Thelma Carter was worried about her baby brother. Jack was living at the Downtown YMCA, broke, having been expelled from the Birmingham Schools.
Like many of the Harwells, Jack was fiercely independent, stubborn and brilliant. And it seemed like he’d been in trouble all his life. “Go down there and see if you can help him,” she asked Dad.
I’ll relate the rest of this encounter, as best I can recall, in Dad’s own words:
He was living in the Y, starving, didn’t have a job, so I took him out and bought him a good meal, and I thought maybe the Navy could straighten him out, so I talked him to joining. He went down and enlisted, and the first thing they did was ship him off to Adak, Alaska. Jack never spoke to me again.
But it did change his life. I’m not sure if it happened in the Aleutian Islands (the 2000 Census of Adak showed a population of 316) of sometime afterward, but Jack began to get his act together. He got his diploma, then went on to college and grad school.
By 1965, he was married, and he and Joan were living in Castro Valley, just outside San Francisco, where they had a one-year-old daughter, Jacqueline. He and I had exchanged some letters, and he called Mom to invite me to visit them in California. Mom agreed to let me go, along with my grandmother.
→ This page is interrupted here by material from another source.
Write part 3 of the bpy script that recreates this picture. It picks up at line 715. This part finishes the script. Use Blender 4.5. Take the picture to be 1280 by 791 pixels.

By then, Jack was working as a juvenile probation officer, and continuing to study. From the stories I’d heard, I figured he knew a thing or two about juvenile delinquents. I stayed with them for 12 days, making friends with some neighborhood kids who taught me to ride the horse in the field behind them bareback, seeing San Francisco, and camping under the stars in Yosemite National Park.
But Jack still had a rebellious streak. He smoked, drank beer, and hosted weekly dice games. (He said poker was too slow, but by the time I went home, I was getting pretty good at a dice game called Liar’s Dice.)
“You’ll have a lot of new things to teach your Mama, won’t you,” he said, and he winked.
Jack went on to become a respected sociology professor and textbook author.
We stayed in touch. Years later, when I was covering a convention in Los Angeles, I made arrangements to stay over a day or two and visit him. He was excited about my coming, and had arranged to have his son Clifford, whom I’d never met, there to visit with us as well.
But by the time the convention was ending, I was exhausted, and not feeling well. “I think I just need to get back home,” I told him, and I flew back to Alabama.
The next morning, back home, my phone rang at 7. It was Aunt Ginny, Jack’s sister.
“Jack died during the night,” she said. “They think it was a brain hemorrhage.”
So far as I know, Jack never did speak to Dad again. Harwells can be stubborn. But I know Dad loved him. It was impossible not to.